Pertama, harus ada perubahan dalam pengelolaan koperasi. Dengan perubahan tersebut diharapkan koperasi benar-benar mampu memberikan dampak positif dalam menyejahterakan masyarakat.

Kedua, koperasi harus dikelola secara modern dengan menekankan kebutuhan pasar. Apalagi, di era globalisasi, koperasi harus mampu melakukan perubahan dalam pengelolaan, manajemen serta pengorganisasiannya.

Ketiga, perbaikan kualitas sumber daya manusia (SDM). Kualitas SDM menjadi mutlak dipenuhi karena dengan adanya SDM yang berkualitas koperasi akan mampu bersaing dalam dunia global.

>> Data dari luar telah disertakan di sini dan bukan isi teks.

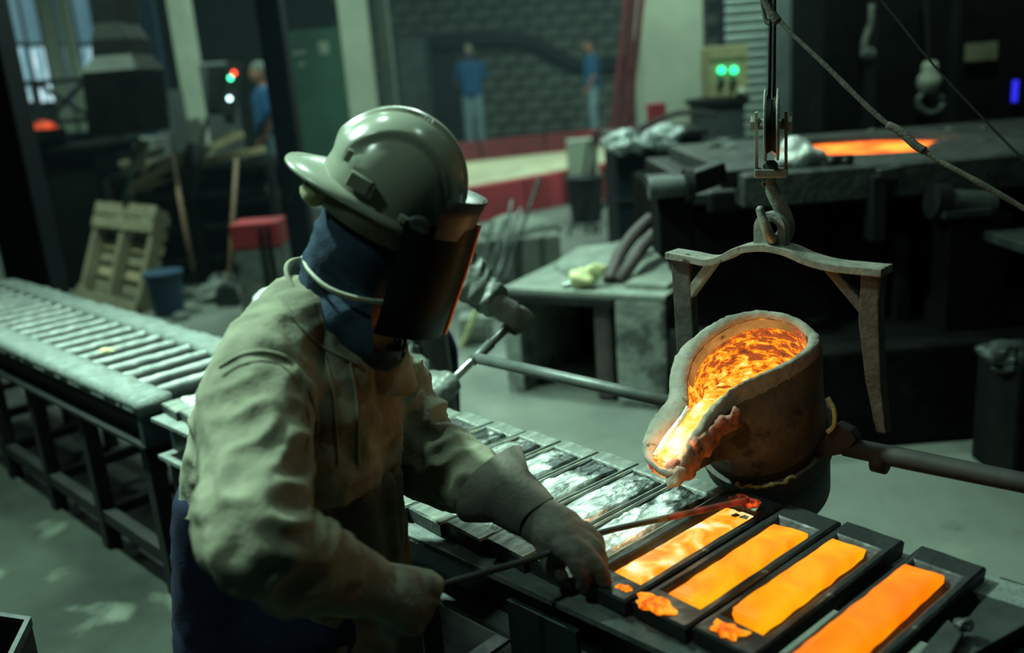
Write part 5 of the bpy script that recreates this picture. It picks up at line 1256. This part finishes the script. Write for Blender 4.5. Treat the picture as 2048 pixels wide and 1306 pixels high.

Keempat, sosialisasi. Strategi ini sangatlah penting untuk memberikan pengetahuan terhadap masyarakat luas berkaitan dengan koperasi sebagai soko guru perekonomian bangsa.

Dengan beberapa strategi di atas, kita semua berharap keberadaan koperasi benar-benar mampu berkontribusi dalam memberikan kesejahteraan bagi rakyat kecil sesuai bunyi UU Nomor 25 Tahun 1992. Bahwa, koperasi memiliki tujuan memajukan kesejahteraan anggota pada khususnya, dan masyarakat pada umumnya serta ikut membangun tatanan perekonomian nasional dalam rangka mewujudkan masyarakat yang maju, adil, dan makmur berdasarkan Pancasila dan UUD 1945.